Stated problem
Exclude the pictures and reproduce the remaining data exactly as written.

-- -- --

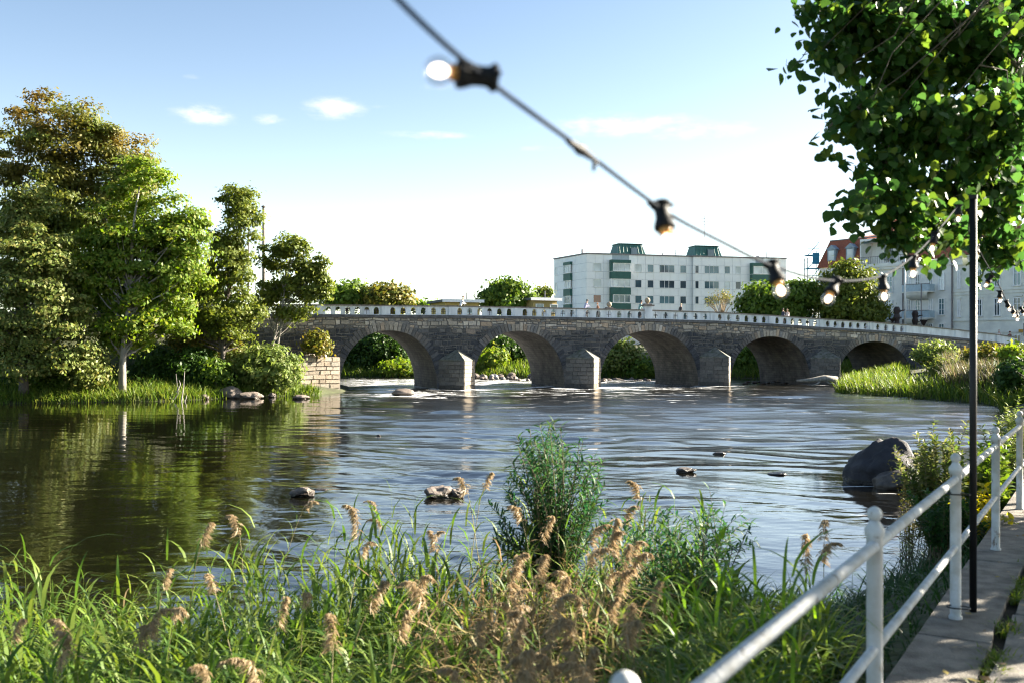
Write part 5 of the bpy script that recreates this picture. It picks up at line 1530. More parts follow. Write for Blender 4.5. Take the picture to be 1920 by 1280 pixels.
# feathery plumes: single reeds that stand out above the bed
def plume_mesh(rs, L=.19, droop=1.0):
    """a drooping one-sided panicle of fine sprays"""
    ax = [(.0, 0, 0), (.015 * droop, 0, L * .35), (.05 * droop, 0, L * (.72 - .1 * droop)), (.10 * droop, 0, L * (1.0 - .28 * droop)), (.15 * droop, 0, L * (1.22 - .56 * droop))]
    pts = np.array(ax); n = 210; t = rs.uniform(0, 1, n) ** .8; i = np.minimum((t * 4).astype(int), 3); f = (t * 4 - i)[:, None]
    B_ = pts[i] * (1 - f) + pts[i + 1] * f
    az = rs.normal(0, .95, n); ln = rs.uniform(.05, .12, n) * (1.15 - t * .55)
    d = np.stack([np.cos(az), np.sin(az), np.full(n, .15)], 1)
    e = B_ + d * ln[:, None] * np.array([.75, .6, .5]); e[:, 2] -= ln * .45
    w = np.cross(e - B_, unit(n, rs)); w /= np.linalg.norm(w, axis=1)[:, None]; wd = .0042
    mid = (B_ + e) / 2 + np.array([0, 0, .012])
    V = np.stack([B_, mid - w * wd, e, mid + w * wd], 1).reshape(-1, 3)
    me = bpy.data.meshes.new('plume'); me.from_pydata(V.tolist(), [], np.arange(4 * n).reshape(n, 4).tolist()); me.materials.append(LM_PLUME); return me


def reed_proto(seed):
    rs_ = np.random.RandomState(seed); root = empty('reed', (0, 0, 0), 'tan feathery reed plume on a thin stalk above the near bank', 'reed', 'plumed reeds of the near bank'); LOC.pop(root.name, None)
    m = MB(); h = 1.0; m.tube([(0, 0, -.8), (.01, 0, .4), (.03, 0, .8), (.06, 0, h)], [.0045, .004, .003, .002], 5); m.build('stem', plain('reed_stalk', (.20, .17, .08), .7), root)
    p = link('plume', plume_mesh(rs_, rs_.uniform(.15, .23), [1.0, .45, 1.15, .7, .2, .9][seed % 6]), root); p.location = (.06, 0, h - .02)
    B_ = np.array([(.005 * k, 0, .1 + .17 * k) for k in range(5)]); V, q = blades(B_, rs_.uniform(.25, .4, 5), rs_.uniform(.6, 1.1, 5), np.full(5, .014), rs_, 4)
    lf = np_mesh('leaves', V, q, LM_REED, root); lf['kind'] = 'stuff'
    return root


protos = [reed_proto(s) for s in (1, 2, 3, 4, 5, 6)]
used = [0] * 6; rr = random.Random(17)
spots = [(345, 990, 7.6), (460, 975, 8.2), (520, 930, 9.2), (690, 985, 8.6), (700, 950, 9.5), (712, 940, 9.8), (760, 960, 9.3), (880, 890, 10), (905, 900, 9.8), (790, 985, 9.1), (940, 975, 7.6), (1010, 950, 7.2), (930, 1030, 6.6), (1060, 1010, 6.2), (1025, 1060, 5.9), (870, 1100, 5.6), (1055, 1110, 5.3), (1095, 1150, 5.0),
         (1160, 1090, 5.3), (1190, 1140, 5.0), (1010, 1165, 4.9), (1060, 1190, 4.6), (960, 1190, 4.6), (900, 1240, 4.5), (1130, 1000, 6.8), (1125, 1050, 6.1), (1150, 960, 8), (300, 1105, 6.6), (290, 1080, 7.2), (210, 1150, 6.1), (250, 1165, 5.8), (180, 1185, 5.5), (470, 1150, 5.6), (465, 1075, 6.4), (460, 1240, 4.9),
         (590, 1190, 5.2), (600, 1090, 6.3), (640, 1020, 7.2), (380, 1210, 5.2), (40, 1205, 5.7), (5, 1170, 6.0), (80, 1180, 5.8), (510, 1250, 4.8), (700, 1170, 5.2), (740, 1060, 6.2), (1510, 1020, 6.6), (1520, 1035, 6.3), (1545, 990, 7.2), (1185, 905, 9.6), (1110, 1215, 4.5), (820, 1010, 7.4), (560, 1080, 6.4), (990, 1105, 5.5), (1080, 1240, 4.4), (850, 1190, 4.8)]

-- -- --

Exercise response
Write part 5 of the bpy script that recreates this picture. It picks up at line 1530. More parts follow. Write for Blender 4.5. Take the picture to be 1920 by 1280 pixels.
# feathery plumes: single reeds that stand out above the bed
def plume_mesh(rs, L=.19, droop=1.0):
    """a drooping one-sided panicle of fine sprays"""
    ax = [(.0, 0, 0), (.015 * droop, 0, L * .35), (.05 * droop, 0, L * (.72 - .1 * droop)), (.10 * droop, 0, L * (1.0 - .28 * droop)), (.15 * droop, 0, L * (1.22 - .56 * droop))]
    pts = np.array(ax); n = 210; t = rs.uniform(0, 1, n) ** .8; i = np.minimum((t * 4).astype(int), 3); f = (t * 4 - i)[:, None]
    B_ = pts[i] * (1 - f) + pts[i + 1] * f
    az = rs.normal(0, .95, n); ln = rs.uniform(.05, .12, n) * (1.15 - t * .55)
    d = np.stack([np.cos(az), np.sin(az), np.full(n, .15)], 1)
    e = B_ + d * ln[:, None] * np.array([.75, .6, .5]); e[:, 2] -= ln * .45
    w = np.cross(e - B_, unit(n, rs)); w /= np.linalg.norm(w, axis=1)[:, None]; wd = .0042
    mid = (B_ + e) / 2 + np.array([0, 0, .012])
    V = np.stack([B_, mid - w * wd, e, mid + w * wd], 1).reshape(-1, 3)
    me = bpy.data.meshes.new('plume'); me.from_pydata(V.tolist(), [], np.arange(4 * n).reshape(n, 4).tolist()); me.materials.append(LM_PLUME); return me


def reed_proto(seed):
    rs_ = np.random.RandomState(seed); root = empty('reed', (0, 0, 0), 'tan feathery reed plume on a thin stalk above the near bank', 'reed', 'plumed reeds of the near bank'); LOC.pop(root.name, None)
    m = MB(); h = 1.0; m.tube([(0, 0, -.8), (.01, 0, .4), (.03, 0, .8), (.06, 0, h)], [.0045, .004, .003, .002], 5); m.build('stem', plain('reed_stalk', (.20, .17, .08), .7), root)
    p = link('plume', plume_mesh(rs_, rs_.uniform(.15, .23), [1.0, .45, 1.15, .7, .2, .9][seed % 6]), root); p.location = (.06, 0, h - .02)
    B_ = np.array([(.005 * k, 0, .1 + .17 * k) for k in range(5)]); V, q = blades(B_, rs_.uniform(.25, .4, 5), rs_.uniform(.6, 1.1, 5), np.full(5, .014), rs_, 4)
    lf = np_mesh('leaves', V, q, LM_REED, root); lf['kind'] = 'stuff'
    return root


protos = [reed_proto(s) for s in (1, 2, 3, 4, 5, 6)]
used = [0] * 6; rr = random.Random(17)
spots = [(345, 990, 7.6), (460, 975, 8.2), (520, 930, 9.2), (690, 985, 8.6), (700, 950, 9.5), (712, 940, 9.8), (760, 960, 9.3), (880, 890, 10), (905, 900, 9.8), (790, 985, 9.1), (940, 975, 7.6), (1010, 950, 7.2), (930, 1030, 6.6), (1060, 1010, 6.2), (1025, 1060, 5.9), (870, 1100, 5.6), (1055, 1110, 5.3), (1095, 1150, 5.0),
         (1160, 1090, 5.3), (1190, 1140, 5.0), (1010, 1165, 4.9), (1060, 1190, 4.6), (960, 1190, 4.6), (900, 1240, 4.5), (1130, 1000, 6.8), (1125, 1050, 6.1), (1150, 960, 8), (300, 1105, 6.6), (290, 1080, 7.2), (210, 1150, 6.1), (250, 1165, 5.8), (180, 1185, 5.5), (470, 1150, 5.6), (465, 1075, 6.4), (460, 1240, 4.9),
         (590, 1190, 5.2), (600, 1090, 6.3), (640, 1020, 7.2), (380, 1210, 5.2), (40, 1205, 5.7), (5, 1170, 6.0), (80, 1180, 5.8), (510, 1250, 4.8), (700, 1170, 5.2), (740, 1060, 6.2), (1510, 1020, 6.6), (1520, 1035, 6.3), (1545, 990, 7.2), (1185, 905, 9.6), (1110, 1215, 4.5), (820, 1010, 7.4), (560, 1080, 6.4), (990, 1105, 5.5), (1080, 1240, 4.4), (850, 1190, 4.8)]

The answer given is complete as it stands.